Sunday, January 15, 2006

Relinquishing Control

I have only responded to altar calls in my new church ("new" as in the present one I am attending, of which I had become a member of, and am currently worshipping in) two times.

Number 1 happened years ago when I was hopelessly lost and drifting in a sea of confusion after an upheaval of faith. Number 2 happened today. It was a simple message, a call to go to missions, and it basically spoke to every part of me. Usually I would be sceptical and wary of making an emotional response (especially during altar calls), but today, none of those things came to mind as I got out from my seat and ran the distance to the front of the stage. There was no conflict or whatever of that sort as I whizzed past the aisle. All I was thinking was: "I really want to be prayed for... I am commiting myself to this thing, come what may... and if I perish, I perish... so help me God."

As I got out, I saw that I was the only person out there. In a congregation of 2,000 people, I was the only person in front, where every pair of eyes (that'll be 4,000 eyeballs, thanks for the math) were watching. Great job Michelle, always ending up being a spectacle when it is least desired. Anyways, it was too late to pull back (nor did I intend to), so I walked right up to the front of the stage and basically avoided looking at the musicians right in front of me, just in case I find them staring back.
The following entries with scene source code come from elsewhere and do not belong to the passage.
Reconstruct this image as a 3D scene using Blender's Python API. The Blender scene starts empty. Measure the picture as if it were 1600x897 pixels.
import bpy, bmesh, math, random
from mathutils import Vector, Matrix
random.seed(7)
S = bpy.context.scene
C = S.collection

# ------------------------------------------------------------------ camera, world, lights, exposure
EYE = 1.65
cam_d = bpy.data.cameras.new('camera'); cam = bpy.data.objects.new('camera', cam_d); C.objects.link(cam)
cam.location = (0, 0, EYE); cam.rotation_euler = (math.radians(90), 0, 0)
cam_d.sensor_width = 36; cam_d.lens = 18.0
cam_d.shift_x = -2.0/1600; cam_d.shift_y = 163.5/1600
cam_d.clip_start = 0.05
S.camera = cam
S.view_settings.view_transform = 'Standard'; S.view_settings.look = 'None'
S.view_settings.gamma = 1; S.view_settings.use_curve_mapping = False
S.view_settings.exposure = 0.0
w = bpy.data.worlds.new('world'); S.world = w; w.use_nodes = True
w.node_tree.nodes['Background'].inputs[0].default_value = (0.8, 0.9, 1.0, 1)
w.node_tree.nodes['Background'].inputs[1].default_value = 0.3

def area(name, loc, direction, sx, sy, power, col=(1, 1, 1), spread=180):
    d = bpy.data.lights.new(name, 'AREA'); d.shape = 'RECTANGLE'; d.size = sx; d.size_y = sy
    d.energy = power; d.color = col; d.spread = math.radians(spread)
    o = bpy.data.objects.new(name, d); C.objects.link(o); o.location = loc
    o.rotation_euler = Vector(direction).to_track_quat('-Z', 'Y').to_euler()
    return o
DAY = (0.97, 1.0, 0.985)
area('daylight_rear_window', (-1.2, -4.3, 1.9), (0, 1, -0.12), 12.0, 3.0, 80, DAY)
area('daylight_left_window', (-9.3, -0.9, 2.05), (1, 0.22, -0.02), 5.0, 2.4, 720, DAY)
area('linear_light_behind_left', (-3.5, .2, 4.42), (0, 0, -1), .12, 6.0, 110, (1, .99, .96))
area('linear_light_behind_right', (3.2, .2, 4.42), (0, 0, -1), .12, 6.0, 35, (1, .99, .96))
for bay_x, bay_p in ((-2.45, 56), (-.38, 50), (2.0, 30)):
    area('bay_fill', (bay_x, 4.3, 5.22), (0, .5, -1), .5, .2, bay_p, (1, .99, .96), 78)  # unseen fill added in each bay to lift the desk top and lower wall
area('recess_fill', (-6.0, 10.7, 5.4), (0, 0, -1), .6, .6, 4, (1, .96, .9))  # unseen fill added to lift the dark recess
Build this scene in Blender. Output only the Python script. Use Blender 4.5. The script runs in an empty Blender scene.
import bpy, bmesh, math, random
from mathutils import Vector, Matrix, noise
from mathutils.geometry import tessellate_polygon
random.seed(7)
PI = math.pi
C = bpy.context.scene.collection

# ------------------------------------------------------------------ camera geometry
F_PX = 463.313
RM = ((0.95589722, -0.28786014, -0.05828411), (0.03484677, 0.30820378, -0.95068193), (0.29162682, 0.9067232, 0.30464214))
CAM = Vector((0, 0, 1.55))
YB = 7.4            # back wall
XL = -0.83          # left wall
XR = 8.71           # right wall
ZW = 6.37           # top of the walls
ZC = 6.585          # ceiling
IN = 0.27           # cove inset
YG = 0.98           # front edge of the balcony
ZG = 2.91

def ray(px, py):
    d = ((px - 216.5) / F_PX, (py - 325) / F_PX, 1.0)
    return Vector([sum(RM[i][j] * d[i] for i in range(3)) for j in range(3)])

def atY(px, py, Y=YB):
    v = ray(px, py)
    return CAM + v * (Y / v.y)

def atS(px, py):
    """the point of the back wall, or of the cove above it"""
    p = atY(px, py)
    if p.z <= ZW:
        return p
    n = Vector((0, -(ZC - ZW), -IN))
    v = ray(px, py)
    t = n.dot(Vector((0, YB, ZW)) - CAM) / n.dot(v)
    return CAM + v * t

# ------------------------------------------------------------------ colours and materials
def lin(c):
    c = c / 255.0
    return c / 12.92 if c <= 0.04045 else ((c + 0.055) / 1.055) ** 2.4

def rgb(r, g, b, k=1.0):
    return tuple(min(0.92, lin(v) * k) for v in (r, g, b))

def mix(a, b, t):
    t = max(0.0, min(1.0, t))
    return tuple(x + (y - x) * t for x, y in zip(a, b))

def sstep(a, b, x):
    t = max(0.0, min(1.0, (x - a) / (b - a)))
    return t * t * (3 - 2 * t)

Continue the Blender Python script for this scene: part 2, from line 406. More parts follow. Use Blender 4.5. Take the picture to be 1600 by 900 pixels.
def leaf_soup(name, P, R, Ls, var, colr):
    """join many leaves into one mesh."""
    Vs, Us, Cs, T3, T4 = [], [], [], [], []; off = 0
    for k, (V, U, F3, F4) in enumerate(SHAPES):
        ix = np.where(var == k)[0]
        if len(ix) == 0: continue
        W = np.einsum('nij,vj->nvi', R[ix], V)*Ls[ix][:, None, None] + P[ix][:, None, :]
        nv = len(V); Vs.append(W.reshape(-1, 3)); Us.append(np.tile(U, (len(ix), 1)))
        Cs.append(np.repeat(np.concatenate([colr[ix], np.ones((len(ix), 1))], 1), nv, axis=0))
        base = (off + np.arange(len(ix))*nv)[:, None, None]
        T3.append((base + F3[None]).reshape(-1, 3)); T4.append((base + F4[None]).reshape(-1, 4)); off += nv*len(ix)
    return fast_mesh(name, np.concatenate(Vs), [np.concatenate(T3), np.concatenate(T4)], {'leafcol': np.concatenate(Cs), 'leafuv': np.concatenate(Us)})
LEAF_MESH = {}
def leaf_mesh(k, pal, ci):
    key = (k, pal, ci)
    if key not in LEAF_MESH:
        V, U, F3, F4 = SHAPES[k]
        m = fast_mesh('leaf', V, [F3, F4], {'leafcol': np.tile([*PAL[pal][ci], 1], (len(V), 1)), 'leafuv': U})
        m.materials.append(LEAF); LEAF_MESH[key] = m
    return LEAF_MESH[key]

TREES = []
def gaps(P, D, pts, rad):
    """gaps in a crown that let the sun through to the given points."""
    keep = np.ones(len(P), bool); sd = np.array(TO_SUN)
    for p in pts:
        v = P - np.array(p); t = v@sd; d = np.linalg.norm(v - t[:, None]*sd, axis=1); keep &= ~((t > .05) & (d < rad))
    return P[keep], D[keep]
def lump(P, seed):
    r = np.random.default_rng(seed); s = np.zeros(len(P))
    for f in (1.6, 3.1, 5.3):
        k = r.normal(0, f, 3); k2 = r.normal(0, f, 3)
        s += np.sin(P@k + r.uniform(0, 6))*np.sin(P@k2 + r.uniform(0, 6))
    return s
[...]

Thankfully, some other people trickled in after that. One guy I've seen several times in church came and stood beside me. When I saw him I instinctively gave him two thumbs up. He reciprocated. (Must have been a sight, two people in full view of the entire congregation giving each other finger signals.)

Some people prayed for me (two ladies, to be specific). I got prayed for by a second lady coz I didn't leave the altar after the first prayer (I didn't know I was supposed to).

So, this is it. The entire thing is basically in God's hands. My arms still hurt, but heck, I'll take pain over loss of sensation anyday. I am so thankful my hands are still functioning, if somewhat painfully. Some people don't even have that luxury.